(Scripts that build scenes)
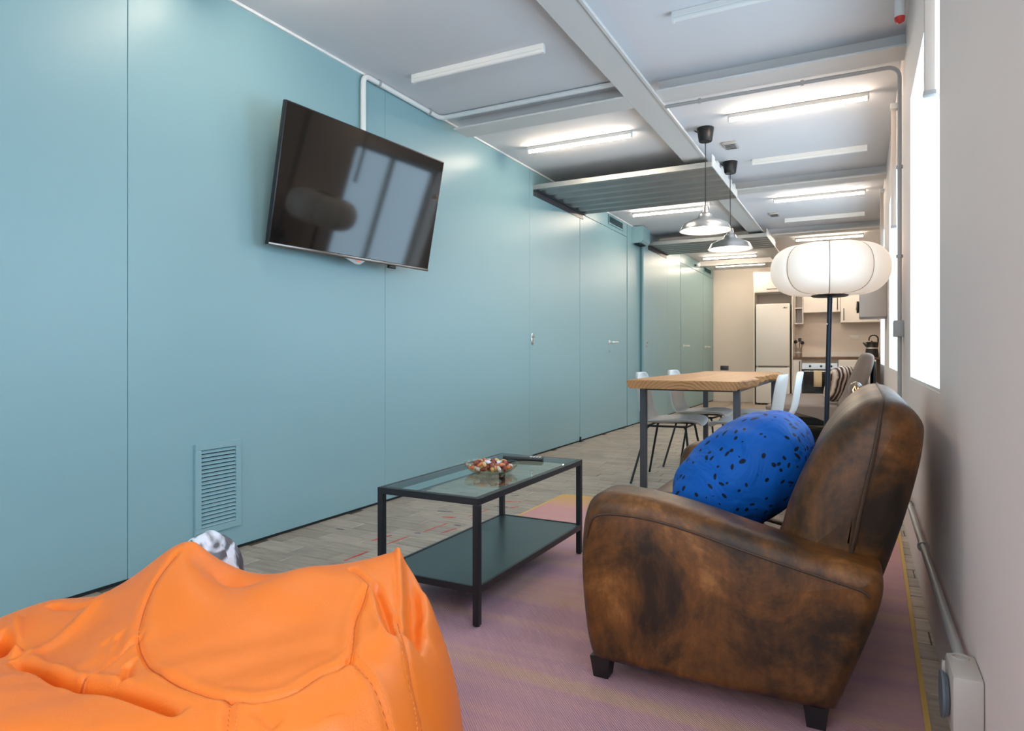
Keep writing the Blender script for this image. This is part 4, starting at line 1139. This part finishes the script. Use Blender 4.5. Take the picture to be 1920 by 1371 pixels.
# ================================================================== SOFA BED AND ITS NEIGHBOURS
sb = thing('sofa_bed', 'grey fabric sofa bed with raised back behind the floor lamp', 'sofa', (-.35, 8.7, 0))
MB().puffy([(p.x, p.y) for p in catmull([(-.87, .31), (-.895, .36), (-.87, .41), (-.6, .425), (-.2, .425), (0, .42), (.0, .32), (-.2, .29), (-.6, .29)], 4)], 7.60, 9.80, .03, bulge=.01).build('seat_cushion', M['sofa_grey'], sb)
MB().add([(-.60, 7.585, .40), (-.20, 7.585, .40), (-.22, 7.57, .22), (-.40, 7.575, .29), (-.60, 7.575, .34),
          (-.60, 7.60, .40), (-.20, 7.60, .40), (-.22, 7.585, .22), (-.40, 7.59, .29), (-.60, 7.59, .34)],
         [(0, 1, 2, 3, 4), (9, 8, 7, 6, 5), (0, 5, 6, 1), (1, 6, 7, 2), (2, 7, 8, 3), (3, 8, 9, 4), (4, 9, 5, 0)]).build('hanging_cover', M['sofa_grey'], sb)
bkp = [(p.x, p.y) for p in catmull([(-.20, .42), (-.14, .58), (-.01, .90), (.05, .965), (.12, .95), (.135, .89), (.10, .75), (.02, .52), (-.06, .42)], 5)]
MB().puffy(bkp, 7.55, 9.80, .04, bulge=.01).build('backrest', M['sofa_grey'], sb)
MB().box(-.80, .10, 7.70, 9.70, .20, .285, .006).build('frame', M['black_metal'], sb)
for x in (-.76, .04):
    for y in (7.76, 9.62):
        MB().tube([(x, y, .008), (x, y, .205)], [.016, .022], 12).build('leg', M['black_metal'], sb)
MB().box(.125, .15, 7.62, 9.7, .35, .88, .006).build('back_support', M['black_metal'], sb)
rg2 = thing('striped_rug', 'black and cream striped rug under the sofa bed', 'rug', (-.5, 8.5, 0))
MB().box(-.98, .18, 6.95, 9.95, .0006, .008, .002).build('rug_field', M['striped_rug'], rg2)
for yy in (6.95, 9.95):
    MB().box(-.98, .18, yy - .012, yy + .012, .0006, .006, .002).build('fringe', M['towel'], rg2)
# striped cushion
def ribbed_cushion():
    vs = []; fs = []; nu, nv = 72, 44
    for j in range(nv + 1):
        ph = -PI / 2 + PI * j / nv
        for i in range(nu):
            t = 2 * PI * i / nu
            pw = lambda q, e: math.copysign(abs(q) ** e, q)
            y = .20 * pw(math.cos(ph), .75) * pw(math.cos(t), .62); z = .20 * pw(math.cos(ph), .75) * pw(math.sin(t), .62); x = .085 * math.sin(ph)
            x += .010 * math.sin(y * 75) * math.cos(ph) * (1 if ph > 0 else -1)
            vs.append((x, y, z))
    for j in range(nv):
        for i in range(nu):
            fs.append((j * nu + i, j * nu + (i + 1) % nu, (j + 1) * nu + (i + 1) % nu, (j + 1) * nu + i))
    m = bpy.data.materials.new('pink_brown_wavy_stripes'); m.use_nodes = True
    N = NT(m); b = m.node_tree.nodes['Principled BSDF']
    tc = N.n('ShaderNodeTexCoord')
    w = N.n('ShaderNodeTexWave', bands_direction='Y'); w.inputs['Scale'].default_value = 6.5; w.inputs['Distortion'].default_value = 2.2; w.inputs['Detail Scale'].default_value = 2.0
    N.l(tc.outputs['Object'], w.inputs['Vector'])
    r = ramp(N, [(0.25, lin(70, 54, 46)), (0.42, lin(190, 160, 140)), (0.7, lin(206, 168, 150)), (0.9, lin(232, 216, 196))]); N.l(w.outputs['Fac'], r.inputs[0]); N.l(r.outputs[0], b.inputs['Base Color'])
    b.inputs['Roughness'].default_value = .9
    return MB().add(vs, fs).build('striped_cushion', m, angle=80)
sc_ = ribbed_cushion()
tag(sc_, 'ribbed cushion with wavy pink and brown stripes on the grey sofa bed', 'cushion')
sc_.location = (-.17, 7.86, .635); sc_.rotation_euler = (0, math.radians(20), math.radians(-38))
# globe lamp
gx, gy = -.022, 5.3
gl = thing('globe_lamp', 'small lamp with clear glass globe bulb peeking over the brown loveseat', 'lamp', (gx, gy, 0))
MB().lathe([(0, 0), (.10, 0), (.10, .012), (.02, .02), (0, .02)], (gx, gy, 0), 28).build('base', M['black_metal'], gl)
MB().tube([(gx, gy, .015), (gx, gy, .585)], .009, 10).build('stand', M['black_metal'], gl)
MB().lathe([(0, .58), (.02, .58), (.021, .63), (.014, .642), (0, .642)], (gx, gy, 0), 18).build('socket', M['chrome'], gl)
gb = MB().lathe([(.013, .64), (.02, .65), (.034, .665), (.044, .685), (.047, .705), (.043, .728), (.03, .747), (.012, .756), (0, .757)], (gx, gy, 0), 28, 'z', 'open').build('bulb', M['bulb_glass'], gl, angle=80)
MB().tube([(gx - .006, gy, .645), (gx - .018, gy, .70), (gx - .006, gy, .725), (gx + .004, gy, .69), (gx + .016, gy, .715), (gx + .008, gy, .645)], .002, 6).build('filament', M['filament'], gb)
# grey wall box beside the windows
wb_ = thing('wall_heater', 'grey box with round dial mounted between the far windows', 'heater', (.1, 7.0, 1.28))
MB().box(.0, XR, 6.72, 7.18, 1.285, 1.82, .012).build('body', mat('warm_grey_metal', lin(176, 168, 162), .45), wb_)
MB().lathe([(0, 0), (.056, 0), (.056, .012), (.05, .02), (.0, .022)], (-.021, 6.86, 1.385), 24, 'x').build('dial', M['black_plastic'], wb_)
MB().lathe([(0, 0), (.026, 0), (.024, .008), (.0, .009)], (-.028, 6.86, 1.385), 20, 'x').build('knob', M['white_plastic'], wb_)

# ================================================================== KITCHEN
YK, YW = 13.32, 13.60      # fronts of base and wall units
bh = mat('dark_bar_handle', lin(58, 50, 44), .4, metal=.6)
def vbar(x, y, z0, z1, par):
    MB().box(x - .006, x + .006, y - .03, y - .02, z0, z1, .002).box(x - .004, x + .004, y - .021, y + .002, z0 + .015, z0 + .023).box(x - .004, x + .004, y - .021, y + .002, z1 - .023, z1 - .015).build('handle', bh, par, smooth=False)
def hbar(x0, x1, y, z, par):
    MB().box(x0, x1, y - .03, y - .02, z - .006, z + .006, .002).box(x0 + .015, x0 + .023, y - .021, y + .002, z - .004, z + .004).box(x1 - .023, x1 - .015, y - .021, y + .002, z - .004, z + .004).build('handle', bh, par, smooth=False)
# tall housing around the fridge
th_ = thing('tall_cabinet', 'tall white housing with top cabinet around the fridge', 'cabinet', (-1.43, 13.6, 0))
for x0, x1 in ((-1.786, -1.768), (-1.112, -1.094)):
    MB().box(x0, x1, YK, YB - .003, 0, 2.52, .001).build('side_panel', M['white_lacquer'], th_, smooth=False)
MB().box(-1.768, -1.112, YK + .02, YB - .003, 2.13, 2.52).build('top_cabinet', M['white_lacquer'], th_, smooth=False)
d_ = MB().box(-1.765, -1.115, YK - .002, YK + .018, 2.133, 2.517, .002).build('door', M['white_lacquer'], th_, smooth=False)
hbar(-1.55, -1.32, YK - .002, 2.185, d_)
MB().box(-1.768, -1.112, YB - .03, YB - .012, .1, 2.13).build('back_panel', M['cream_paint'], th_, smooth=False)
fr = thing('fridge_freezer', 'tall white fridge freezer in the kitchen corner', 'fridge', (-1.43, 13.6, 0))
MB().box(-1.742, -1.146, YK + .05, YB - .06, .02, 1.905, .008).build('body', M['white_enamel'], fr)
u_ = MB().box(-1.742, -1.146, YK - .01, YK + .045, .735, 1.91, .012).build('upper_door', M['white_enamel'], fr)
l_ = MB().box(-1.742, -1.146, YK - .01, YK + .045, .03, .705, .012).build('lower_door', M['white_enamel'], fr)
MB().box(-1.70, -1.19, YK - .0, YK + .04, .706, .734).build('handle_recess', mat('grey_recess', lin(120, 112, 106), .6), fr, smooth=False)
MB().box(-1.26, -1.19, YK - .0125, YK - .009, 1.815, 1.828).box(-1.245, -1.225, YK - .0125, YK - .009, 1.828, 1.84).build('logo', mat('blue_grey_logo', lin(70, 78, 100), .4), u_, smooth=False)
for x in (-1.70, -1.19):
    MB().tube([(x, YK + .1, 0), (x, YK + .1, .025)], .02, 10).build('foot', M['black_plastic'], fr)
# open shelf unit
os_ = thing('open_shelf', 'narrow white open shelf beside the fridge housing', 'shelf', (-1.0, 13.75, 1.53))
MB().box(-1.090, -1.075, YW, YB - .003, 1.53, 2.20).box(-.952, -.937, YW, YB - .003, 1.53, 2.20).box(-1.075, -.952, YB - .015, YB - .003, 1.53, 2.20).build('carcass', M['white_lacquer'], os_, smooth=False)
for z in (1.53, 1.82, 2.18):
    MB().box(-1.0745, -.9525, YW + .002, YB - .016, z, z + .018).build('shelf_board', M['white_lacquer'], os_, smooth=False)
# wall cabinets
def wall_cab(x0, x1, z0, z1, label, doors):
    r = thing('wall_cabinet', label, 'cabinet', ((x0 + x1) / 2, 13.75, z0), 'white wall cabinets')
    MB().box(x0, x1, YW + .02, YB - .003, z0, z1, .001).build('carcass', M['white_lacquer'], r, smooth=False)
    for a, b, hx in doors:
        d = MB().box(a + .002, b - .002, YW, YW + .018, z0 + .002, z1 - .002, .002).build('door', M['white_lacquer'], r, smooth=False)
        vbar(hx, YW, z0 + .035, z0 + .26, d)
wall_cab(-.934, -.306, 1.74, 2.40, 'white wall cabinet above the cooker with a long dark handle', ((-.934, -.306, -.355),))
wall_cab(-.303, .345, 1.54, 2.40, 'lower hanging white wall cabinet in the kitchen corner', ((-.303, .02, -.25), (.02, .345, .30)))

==

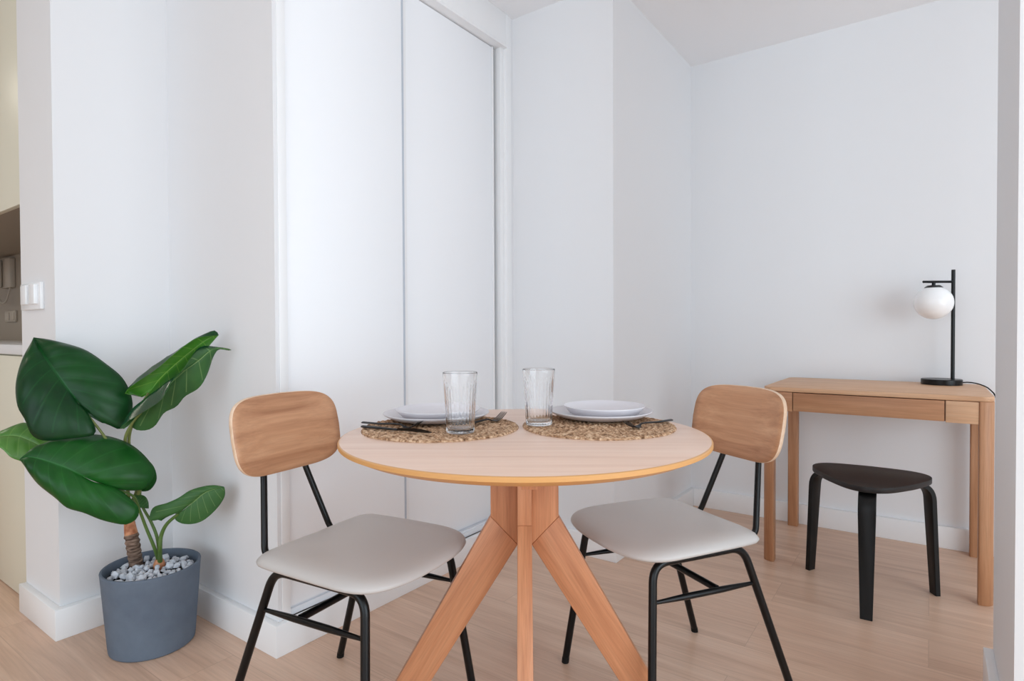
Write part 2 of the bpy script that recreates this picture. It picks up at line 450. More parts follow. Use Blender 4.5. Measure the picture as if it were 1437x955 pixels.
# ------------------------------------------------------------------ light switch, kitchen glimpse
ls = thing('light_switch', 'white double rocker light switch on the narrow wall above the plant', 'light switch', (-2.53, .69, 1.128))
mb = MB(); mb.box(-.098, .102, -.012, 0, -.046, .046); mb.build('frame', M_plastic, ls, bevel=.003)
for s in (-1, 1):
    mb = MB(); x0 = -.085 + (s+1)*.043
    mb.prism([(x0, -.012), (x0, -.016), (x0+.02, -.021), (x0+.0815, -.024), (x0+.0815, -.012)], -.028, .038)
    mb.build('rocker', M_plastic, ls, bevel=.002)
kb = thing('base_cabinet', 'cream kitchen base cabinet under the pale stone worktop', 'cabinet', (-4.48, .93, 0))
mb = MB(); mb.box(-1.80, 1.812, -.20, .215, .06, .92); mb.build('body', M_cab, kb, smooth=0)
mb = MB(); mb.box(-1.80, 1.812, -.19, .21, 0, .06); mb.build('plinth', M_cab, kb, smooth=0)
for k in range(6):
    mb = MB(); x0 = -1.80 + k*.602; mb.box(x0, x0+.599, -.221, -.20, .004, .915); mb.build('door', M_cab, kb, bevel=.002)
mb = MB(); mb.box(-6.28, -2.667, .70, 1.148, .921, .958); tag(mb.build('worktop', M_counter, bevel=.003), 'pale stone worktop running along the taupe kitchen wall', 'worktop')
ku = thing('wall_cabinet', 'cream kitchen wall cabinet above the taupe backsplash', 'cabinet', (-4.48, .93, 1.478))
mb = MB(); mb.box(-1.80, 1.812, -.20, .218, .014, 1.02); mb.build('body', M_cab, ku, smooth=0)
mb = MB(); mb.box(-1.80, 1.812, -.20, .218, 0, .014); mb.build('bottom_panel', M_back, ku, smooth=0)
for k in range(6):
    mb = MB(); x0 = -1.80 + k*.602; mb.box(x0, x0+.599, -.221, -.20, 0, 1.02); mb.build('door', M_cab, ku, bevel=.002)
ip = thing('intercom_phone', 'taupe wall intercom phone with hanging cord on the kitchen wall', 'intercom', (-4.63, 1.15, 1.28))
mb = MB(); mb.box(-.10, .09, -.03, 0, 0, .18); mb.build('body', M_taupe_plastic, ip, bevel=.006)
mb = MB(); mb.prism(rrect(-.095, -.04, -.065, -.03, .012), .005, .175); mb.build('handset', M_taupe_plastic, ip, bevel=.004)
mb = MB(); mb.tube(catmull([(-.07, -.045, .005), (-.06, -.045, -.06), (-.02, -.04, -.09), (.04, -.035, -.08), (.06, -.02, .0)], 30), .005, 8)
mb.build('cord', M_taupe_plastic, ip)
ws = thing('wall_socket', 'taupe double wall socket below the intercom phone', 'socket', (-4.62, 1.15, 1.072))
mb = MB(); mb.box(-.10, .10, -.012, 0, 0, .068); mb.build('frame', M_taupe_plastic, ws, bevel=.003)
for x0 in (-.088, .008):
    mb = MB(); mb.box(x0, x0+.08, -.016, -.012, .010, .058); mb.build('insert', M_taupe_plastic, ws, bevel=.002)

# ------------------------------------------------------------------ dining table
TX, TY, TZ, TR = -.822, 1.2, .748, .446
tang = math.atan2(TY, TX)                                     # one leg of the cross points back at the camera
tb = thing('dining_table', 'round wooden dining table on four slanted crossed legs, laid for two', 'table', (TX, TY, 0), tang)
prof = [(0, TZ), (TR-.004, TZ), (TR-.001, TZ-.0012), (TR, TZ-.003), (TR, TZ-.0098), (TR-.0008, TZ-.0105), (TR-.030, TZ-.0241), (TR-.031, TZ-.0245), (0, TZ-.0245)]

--

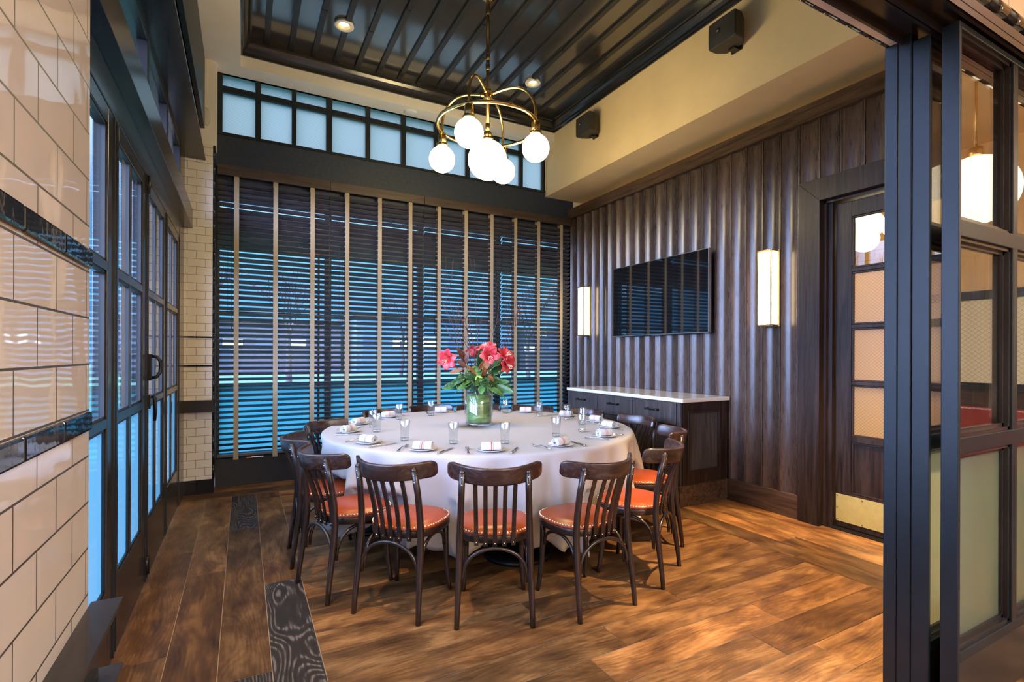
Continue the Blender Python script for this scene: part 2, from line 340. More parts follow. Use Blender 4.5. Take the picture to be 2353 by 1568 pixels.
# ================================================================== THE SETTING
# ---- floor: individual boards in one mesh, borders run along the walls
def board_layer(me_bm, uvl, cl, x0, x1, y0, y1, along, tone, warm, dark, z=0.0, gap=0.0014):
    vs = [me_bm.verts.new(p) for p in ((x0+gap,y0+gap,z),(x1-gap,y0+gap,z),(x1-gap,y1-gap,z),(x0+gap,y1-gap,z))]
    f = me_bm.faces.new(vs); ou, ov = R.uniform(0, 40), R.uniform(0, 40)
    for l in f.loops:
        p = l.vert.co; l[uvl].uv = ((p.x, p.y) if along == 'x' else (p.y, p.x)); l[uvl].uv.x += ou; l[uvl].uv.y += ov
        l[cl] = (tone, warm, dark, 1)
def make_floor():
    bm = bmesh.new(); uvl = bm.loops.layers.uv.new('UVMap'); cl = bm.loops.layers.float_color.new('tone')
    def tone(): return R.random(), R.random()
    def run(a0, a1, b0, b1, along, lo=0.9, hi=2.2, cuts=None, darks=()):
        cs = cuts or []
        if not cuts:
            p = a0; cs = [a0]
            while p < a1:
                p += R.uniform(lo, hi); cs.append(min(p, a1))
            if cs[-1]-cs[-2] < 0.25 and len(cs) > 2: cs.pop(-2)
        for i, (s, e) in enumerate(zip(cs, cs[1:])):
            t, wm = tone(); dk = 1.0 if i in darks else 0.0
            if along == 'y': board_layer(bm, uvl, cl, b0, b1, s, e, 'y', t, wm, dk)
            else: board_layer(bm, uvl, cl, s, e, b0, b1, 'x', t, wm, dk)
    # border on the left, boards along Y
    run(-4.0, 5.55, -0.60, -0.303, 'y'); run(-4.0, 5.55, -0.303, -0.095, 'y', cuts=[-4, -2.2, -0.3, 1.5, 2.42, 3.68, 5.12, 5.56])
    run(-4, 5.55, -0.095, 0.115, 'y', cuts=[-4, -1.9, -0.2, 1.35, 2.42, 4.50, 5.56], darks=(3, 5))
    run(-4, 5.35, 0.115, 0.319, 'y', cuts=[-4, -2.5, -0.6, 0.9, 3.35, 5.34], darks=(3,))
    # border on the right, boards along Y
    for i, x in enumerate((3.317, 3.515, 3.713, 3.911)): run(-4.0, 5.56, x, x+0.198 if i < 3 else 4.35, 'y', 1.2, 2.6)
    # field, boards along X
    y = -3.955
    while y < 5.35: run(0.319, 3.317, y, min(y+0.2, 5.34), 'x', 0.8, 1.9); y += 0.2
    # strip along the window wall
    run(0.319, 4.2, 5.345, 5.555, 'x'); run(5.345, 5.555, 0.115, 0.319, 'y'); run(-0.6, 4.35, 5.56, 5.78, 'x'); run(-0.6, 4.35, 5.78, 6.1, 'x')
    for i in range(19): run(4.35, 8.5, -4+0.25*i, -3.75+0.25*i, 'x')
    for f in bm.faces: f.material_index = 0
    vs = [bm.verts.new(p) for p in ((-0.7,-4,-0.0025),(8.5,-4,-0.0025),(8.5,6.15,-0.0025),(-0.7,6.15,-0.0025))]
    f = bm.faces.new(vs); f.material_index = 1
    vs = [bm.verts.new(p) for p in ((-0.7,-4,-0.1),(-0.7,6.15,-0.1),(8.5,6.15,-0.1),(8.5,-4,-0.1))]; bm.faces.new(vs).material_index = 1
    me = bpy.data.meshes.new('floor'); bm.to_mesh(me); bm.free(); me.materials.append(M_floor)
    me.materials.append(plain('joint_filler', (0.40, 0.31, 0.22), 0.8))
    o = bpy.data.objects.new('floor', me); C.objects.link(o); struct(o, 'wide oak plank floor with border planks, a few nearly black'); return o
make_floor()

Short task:
Copy each line containing the word "follow" from the data.

Answer for the task:
Write part 2 of the bpy script that recreates this picture. It picks up at line 450. More parts follow. Use Blender 4.5. Measure the picture as if it were 1437x955 pixels.
Continue the Blender Python script for this scene: part 2, from line 340. More parts follow. Use Blender 4.5. Take the picture to be 2353 by 1568 pixels.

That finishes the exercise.